● What you need to do
Begin at the first line below and copy each line exactly, ending with the line where "1.3, (.2, -.2), 6)" appears.

● Records provided
+---+
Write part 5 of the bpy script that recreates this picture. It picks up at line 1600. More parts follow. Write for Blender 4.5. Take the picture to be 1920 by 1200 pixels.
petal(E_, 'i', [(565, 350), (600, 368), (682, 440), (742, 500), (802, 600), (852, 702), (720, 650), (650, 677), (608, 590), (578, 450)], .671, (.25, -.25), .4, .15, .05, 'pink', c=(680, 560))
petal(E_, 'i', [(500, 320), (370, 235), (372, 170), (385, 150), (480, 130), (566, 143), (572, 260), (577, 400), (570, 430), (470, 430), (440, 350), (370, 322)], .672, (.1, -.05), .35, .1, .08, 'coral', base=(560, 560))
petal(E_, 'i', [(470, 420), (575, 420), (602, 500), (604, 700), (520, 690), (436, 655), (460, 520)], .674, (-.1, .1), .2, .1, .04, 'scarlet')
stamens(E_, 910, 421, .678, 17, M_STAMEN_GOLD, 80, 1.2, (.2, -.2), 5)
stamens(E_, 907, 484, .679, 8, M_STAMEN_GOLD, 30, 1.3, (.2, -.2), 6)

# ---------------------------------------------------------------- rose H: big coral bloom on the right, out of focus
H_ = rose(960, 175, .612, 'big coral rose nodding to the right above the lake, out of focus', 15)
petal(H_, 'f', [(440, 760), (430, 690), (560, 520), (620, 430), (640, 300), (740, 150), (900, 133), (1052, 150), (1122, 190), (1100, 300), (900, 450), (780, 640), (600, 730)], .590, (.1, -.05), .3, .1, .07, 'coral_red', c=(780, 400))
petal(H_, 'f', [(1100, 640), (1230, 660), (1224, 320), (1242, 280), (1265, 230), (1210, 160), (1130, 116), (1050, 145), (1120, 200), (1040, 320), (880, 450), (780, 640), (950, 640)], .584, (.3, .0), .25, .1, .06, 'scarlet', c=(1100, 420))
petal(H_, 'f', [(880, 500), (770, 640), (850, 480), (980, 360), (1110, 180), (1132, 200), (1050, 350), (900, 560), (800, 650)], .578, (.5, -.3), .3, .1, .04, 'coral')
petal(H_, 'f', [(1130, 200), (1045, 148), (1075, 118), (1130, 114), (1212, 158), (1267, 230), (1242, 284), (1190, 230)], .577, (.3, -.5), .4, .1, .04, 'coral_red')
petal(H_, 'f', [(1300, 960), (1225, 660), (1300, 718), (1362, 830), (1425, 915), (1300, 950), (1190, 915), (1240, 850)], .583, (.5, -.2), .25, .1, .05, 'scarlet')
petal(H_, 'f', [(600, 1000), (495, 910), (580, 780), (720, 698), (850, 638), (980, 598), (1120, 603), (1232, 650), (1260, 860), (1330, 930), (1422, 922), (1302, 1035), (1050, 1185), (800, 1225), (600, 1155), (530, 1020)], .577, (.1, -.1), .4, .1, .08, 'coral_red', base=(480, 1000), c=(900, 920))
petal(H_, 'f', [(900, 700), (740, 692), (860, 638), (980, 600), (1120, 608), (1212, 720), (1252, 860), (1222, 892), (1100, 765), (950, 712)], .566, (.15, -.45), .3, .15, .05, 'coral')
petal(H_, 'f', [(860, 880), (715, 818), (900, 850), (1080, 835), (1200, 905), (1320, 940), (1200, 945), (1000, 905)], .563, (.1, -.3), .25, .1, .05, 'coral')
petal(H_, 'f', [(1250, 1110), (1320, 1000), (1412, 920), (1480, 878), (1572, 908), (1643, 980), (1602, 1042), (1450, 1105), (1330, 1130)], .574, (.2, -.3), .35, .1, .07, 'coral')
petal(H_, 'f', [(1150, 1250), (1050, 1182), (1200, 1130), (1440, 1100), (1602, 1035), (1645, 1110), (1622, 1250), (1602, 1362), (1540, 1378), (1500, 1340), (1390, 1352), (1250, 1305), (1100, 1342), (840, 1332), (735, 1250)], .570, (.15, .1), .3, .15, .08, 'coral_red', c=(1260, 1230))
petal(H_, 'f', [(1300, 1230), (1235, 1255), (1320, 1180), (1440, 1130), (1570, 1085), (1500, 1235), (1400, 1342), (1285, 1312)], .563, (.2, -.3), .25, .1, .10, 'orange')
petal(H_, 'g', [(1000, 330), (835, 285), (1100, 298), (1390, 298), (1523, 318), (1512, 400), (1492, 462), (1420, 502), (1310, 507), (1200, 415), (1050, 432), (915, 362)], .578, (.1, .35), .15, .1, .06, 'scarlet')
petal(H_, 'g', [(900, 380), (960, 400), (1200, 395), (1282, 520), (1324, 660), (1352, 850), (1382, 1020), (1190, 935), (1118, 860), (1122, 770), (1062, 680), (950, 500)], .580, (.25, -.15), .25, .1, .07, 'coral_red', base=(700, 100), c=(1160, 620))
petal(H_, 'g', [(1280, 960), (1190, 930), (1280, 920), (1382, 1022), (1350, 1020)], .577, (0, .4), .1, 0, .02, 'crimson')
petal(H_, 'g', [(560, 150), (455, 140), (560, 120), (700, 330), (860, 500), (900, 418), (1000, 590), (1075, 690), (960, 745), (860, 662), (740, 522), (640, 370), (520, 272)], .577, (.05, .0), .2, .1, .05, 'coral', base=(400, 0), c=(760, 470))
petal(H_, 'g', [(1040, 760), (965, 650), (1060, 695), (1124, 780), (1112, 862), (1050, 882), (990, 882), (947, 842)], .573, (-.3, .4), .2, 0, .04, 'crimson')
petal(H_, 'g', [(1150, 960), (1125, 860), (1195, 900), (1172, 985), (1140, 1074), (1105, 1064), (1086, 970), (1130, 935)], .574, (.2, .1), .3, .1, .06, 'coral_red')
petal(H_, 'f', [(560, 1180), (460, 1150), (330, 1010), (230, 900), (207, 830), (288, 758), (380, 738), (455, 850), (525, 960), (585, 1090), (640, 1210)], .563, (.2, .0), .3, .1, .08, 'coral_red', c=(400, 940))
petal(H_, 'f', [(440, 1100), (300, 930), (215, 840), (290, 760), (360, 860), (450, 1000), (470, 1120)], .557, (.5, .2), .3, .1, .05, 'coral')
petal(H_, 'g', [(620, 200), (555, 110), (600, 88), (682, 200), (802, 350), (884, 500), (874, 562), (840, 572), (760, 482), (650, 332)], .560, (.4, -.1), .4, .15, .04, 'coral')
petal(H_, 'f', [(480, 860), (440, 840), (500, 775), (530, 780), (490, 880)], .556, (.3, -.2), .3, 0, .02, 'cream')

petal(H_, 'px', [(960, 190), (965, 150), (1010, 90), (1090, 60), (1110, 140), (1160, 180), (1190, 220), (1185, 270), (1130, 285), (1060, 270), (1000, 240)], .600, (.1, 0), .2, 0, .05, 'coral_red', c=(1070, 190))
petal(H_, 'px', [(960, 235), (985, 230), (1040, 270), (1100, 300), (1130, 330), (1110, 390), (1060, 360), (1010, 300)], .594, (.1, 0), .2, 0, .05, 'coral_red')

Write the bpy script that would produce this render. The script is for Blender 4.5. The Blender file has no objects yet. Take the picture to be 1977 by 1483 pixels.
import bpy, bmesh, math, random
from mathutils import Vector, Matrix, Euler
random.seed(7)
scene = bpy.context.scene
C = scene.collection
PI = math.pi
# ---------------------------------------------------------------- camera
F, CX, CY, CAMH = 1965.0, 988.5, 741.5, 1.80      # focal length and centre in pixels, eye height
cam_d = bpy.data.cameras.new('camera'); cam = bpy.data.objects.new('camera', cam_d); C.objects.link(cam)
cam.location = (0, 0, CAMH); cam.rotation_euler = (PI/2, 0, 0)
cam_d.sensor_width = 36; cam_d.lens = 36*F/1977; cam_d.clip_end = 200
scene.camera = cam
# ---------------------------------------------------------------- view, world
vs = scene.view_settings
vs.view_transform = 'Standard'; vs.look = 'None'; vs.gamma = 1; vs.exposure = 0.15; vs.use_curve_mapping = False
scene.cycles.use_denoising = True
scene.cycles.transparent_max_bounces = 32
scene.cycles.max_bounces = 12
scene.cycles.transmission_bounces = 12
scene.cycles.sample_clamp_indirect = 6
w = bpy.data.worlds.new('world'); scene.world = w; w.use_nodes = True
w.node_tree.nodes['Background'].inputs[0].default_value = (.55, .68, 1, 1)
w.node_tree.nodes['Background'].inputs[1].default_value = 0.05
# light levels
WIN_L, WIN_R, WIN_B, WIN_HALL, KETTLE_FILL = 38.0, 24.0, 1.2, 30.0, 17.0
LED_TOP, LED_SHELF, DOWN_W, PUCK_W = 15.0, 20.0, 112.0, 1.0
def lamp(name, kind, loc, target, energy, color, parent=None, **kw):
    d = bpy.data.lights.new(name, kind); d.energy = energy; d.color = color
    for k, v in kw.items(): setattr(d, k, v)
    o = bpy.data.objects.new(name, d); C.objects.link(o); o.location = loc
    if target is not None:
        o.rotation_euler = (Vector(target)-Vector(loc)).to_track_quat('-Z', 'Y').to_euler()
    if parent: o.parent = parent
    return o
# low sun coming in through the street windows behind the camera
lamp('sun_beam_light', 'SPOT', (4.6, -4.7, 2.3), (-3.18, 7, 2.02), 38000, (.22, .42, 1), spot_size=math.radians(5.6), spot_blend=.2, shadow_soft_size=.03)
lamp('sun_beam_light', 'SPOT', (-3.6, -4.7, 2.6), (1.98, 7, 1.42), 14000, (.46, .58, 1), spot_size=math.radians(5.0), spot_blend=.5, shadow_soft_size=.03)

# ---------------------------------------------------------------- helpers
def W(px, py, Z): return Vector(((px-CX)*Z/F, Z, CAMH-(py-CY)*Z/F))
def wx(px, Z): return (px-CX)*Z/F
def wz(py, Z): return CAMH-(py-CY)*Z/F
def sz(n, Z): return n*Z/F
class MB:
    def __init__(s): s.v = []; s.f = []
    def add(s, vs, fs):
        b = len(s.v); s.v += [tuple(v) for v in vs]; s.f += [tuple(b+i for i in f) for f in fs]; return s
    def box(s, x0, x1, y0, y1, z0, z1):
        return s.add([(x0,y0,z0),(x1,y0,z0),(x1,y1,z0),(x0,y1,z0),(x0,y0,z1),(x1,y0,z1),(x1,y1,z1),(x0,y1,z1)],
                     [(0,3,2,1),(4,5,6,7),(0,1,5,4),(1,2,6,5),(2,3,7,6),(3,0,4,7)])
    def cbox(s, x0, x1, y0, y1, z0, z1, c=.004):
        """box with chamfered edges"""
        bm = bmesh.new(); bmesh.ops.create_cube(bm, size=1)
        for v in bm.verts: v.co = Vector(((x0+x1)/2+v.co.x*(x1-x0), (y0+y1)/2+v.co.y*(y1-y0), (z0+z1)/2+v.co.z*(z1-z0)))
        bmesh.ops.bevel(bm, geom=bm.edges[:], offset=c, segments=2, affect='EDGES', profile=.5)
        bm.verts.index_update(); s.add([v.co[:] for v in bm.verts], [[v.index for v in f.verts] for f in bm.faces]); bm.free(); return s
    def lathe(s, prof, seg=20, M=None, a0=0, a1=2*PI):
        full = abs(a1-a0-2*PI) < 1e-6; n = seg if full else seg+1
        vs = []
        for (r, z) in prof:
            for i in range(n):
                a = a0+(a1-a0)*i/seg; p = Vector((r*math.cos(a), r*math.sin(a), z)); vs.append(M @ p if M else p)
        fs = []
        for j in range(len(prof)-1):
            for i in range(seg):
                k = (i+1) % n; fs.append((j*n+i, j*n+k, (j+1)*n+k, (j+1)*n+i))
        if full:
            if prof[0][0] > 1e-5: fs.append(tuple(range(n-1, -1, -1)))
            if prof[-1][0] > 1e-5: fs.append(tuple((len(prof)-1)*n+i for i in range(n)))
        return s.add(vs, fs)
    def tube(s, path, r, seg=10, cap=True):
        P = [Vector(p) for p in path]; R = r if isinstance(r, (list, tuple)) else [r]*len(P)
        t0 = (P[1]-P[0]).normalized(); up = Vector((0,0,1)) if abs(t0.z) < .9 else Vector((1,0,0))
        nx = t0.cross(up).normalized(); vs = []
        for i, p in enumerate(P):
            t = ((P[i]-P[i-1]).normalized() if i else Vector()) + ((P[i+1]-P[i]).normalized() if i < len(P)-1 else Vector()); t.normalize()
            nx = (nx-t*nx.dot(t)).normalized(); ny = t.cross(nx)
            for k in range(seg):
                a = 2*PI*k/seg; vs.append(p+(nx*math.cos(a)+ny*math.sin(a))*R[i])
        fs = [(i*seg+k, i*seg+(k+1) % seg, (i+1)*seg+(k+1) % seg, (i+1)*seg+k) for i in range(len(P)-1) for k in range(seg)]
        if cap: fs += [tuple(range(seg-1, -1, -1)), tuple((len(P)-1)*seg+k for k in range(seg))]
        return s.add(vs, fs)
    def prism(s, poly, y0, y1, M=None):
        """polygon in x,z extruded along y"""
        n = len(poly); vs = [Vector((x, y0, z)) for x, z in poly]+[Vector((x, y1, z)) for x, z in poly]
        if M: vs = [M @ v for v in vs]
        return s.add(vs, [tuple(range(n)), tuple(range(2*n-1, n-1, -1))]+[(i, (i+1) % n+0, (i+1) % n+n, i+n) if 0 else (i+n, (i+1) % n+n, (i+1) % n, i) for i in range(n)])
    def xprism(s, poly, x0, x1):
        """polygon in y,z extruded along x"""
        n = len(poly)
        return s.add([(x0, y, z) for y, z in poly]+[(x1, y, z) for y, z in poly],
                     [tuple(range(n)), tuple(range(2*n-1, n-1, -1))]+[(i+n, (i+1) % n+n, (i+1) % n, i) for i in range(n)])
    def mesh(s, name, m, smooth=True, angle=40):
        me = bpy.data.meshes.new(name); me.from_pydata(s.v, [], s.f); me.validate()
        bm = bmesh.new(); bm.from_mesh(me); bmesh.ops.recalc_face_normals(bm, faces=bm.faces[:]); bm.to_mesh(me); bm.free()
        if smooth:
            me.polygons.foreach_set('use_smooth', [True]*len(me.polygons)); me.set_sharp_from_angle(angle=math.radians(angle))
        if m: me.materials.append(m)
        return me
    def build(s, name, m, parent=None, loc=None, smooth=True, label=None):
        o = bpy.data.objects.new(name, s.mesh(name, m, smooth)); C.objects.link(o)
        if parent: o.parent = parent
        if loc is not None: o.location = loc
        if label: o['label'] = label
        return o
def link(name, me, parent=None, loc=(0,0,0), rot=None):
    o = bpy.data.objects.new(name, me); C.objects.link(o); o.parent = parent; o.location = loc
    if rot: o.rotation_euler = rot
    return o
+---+
● Exercise response
Write part 5 of the bpy script that recreates this picture. It picks up at line 1600. More parts follow. Write for Blender 4.5. Take the picture to be 1920 by 1200 pixels.
petal(E_, 'i', [(565, 350), (600, 368), (682, 440), (742, 500), (802, 600), (852, 702), (720, 650), (650, 677), (608, 590), (578, 450)], .671, (.25, -.25), .4, .15, .05, 'pink', c=(680, 560))
petal(E_, 'i', [(500, 320), (370, 235), (372, 170), (385, 150), (480, 130), (566, 143), (572, 260), (577, 400), (570, 430), (470, 430), (440, 350), (370, 322)], .672, (.1, -.05), .35, .1, .08, 'coral', base=(560, 560))
petal(E_, 'i', [(470, 420), (575, 420), (602, 500), (604, 700), (520, 690), (436, 655), (460, 520)], .674, (-.1, .1), .2, .1, .04, 'scarlet')
stamens(E_, 910, 421, .678, 17, M_STAMEN_GOLD, 80, 1.2, (.2, -.2), 5)
stamens(E_, 907, 484, .679, 8, M_STAMEN_GOLD, 30, 1.3, (.2, -.2), 6)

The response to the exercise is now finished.